Huawei string must be stripped from 1G rural networks by 2023

Users of the robust 1G communication system received a shock today when the government banned the use of Huawei 3-ply string in all UK networks.

From January 2023, only string made by British suppliers may be built into the well-established point-to-point communication system, favoured by crofters in the Outer Hebrides and certain covert military units.

A government spokeswoman claimed there was a small but significant risk of the Chinese authorities overhearing shouted conversations in windy weather.

1G systems have a range of up to 600 feet under ideal conditions and provide exceptionally secure communications between parties.

Colonel Andy Roberts of 31 Signal Regiment told our Defence Correspondent that the ban would be highly embarrassing and a huge loss for British troops.
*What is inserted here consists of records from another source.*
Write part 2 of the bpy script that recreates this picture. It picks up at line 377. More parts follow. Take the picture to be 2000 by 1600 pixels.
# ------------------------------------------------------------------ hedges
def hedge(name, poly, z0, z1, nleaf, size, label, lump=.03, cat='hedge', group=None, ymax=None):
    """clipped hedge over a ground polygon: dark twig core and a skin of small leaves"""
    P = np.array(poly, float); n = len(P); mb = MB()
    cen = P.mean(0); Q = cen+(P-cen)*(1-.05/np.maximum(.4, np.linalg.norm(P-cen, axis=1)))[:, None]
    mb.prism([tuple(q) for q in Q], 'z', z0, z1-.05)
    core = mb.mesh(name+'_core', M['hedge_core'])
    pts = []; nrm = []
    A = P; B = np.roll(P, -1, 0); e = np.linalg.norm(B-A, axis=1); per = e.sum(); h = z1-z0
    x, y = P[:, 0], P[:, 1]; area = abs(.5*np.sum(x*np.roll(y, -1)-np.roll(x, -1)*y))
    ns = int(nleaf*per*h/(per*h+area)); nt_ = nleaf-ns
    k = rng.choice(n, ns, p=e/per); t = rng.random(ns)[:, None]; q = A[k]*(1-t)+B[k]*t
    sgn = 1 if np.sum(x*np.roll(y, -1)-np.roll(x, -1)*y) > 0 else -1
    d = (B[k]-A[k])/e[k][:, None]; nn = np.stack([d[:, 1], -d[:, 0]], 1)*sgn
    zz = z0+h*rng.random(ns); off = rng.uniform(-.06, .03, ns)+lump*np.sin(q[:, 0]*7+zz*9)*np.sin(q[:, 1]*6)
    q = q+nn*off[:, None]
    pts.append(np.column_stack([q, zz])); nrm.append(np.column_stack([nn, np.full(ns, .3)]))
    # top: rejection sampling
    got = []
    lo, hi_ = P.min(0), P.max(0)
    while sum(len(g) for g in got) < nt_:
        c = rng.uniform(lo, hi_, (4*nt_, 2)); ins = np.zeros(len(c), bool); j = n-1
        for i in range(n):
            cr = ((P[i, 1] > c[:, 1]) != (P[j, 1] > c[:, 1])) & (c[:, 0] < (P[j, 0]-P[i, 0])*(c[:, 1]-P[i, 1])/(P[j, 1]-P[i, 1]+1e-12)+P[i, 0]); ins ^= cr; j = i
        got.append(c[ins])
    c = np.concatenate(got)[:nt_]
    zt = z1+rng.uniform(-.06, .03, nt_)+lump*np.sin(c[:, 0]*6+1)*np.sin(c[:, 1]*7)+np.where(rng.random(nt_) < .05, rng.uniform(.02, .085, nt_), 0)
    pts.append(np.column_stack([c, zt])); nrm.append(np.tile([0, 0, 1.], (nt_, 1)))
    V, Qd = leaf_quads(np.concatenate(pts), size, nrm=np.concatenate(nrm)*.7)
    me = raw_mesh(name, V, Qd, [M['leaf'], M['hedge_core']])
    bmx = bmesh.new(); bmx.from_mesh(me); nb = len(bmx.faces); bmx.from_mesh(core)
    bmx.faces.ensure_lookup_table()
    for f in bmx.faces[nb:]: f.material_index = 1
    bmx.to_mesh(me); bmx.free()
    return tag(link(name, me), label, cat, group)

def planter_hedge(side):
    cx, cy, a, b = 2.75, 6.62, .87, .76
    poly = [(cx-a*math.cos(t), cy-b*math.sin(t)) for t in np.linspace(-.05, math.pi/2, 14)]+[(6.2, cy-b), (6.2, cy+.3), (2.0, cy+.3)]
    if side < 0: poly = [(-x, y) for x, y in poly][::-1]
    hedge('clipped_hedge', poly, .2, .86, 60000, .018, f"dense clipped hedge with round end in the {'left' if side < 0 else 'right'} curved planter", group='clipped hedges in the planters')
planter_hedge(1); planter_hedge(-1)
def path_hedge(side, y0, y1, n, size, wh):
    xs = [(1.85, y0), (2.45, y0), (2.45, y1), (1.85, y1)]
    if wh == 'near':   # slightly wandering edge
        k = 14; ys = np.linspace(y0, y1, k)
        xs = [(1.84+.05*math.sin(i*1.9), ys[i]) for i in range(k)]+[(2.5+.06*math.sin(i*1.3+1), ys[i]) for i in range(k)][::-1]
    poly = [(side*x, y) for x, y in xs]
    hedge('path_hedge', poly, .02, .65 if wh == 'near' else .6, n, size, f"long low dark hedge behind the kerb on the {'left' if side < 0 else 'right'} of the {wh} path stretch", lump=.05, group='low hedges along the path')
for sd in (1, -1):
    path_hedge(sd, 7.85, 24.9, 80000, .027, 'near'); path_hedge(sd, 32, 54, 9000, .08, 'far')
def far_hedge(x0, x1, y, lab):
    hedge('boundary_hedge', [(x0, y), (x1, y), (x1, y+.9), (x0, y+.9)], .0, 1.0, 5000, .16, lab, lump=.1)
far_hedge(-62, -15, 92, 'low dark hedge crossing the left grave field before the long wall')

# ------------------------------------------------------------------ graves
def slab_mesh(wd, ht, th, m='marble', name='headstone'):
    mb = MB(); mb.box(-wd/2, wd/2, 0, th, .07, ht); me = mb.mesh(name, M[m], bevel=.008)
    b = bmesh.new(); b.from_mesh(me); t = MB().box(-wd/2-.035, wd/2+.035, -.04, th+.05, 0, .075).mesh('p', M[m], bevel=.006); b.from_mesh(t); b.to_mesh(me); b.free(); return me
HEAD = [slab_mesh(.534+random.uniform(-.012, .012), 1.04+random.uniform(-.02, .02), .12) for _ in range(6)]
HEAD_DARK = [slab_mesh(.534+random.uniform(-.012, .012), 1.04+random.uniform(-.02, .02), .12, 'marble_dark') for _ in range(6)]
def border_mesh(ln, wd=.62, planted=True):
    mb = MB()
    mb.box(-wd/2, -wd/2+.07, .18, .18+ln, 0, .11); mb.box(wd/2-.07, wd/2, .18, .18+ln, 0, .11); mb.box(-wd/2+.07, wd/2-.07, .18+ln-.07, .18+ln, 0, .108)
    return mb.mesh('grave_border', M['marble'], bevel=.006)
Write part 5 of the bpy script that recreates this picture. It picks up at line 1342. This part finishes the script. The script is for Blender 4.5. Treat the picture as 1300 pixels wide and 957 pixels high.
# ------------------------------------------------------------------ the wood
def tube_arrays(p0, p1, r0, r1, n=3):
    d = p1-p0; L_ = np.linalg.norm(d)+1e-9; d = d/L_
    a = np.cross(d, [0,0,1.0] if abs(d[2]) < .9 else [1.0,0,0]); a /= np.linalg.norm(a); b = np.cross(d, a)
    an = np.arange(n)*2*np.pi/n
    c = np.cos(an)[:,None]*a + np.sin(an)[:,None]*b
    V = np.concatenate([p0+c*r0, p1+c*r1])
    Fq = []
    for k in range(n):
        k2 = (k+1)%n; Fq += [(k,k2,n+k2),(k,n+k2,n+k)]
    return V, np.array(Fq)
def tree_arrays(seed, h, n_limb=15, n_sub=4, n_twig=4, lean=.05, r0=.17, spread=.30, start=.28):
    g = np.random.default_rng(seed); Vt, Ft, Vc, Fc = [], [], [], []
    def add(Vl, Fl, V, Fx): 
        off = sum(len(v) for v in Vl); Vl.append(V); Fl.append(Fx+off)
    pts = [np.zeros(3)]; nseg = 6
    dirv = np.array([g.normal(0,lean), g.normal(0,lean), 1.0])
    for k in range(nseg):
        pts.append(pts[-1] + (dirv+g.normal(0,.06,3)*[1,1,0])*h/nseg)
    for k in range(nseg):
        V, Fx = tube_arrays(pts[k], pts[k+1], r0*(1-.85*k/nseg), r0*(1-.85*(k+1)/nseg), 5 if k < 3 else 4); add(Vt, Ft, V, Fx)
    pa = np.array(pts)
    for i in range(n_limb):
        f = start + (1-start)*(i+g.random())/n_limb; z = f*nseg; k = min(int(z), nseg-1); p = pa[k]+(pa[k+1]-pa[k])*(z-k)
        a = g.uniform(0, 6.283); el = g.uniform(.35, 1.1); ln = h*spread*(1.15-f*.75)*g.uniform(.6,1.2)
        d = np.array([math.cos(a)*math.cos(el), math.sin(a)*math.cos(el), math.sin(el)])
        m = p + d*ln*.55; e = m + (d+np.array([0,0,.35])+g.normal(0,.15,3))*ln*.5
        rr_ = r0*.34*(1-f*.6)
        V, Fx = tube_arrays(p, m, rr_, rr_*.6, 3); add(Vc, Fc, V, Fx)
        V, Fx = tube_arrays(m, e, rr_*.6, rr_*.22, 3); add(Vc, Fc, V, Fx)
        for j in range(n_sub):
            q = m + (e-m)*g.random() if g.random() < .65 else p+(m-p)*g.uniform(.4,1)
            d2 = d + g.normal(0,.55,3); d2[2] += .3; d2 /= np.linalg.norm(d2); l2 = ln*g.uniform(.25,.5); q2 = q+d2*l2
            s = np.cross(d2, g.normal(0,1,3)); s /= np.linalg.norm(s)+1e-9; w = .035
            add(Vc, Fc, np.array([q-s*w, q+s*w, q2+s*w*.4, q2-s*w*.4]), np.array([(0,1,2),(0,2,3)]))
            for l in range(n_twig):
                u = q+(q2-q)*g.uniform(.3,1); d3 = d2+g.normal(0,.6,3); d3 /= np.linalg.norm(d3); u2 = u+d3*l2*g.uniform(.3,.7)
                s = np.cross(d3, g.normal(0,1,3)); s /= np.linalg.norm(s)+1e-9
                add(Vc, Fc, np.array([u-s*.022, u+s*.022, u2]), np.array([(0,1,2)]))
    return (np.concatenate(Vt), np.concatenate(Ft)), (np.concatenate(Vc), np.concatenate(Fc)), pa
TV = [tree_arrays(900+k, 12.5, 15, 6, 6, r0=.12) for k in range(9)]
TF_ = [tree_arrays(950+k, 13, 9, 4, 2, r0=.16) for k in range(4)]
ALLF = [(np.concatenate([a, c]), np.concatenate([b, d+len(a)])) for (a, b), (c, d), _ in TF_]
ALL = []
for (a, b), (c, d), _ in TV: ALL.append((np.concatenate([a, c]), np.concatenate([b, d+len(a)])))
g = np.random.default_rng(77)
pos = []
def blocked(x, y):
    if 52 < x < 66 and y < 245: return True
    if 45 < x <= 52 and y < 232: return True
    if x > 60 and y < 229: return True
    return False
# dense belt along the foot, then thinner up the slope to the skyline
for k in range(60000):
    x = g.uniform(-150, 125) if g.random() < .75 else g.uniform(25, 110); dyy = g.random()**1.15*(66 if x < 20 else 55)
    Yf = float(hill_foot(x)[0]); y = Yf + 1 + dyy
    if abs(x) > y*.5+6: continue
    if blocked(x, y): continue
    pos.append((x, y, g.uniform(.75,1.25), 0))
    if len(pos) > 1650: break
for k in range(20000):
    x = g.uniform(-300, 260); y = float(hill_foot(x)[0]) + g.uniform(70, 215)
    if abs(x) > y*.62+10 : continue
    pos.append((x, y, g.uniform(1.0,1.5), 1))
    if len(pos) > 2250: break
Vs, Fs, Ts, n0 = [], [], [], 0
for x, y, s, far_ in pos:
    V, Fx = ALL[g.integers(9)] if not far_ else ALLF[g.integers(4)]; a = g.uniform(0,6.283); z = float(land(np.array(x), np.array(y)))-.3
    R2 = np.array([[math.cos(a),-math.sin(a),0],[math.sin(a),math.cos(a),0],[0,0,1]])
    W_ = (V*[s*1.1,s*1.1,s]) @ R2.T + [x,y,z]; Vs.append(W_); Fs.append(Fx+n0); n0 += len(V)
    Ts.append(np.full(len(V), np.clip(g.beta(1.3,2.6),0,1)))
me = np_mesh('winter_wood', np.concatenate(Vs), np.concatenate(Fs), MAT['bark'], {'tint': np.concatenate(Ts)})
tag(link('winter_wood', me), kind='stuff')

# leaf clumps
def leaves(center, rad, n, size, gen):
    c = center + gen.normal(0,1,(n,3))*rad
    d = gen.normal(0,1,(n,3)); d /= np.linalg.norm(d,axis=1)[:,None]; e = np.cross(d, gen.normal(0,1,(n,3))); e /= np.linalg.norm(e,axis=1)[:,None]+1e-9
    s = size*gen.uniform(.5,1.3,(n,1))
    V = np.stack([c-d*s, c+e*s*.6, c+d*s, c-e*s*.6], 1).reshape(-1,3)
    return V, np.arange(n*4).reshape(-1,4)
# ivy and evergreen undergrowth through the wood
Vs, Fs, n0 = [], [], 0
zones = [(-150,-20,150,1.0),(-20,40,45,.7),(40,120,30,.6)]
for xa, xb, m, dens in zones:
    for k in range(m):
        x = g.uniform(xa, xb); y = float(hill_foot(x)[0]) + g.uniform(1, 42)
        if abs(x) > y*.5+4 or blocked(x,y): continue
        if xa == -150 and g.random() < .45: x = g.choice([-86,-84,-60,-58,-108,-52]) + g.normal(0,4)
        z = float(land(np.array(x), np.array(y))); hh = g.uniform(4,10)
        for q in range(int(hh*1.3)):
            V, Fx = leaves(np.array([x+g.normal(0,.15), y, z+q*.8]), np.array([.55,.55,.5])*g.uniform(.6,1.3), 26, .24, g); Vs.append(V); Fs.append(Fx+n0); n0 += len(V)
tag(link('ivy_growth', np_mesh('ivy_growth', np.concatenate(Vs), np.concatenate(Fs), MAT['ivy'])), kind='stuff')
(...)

“Basically, as long as you keep your voice down 1G is 100% secure, something that 5G will never be,” he said. “That’s why our lads are still using it on undercover ops around the world. It’s cheap, rugged, reliable and is surprisingly clear.”

Asked if 1G technology had any drawbacks, Colonel Roberts said: “Absolutely none that I can think of. Oh, apart from corners, they can be a bit of a bugger. God knows what we’ll do if we can’t use Huawei string.”

Spoofflé understands that the sole remaining UK supplier of 3-ply string, Wendy’s Cats Cradles, closed last year.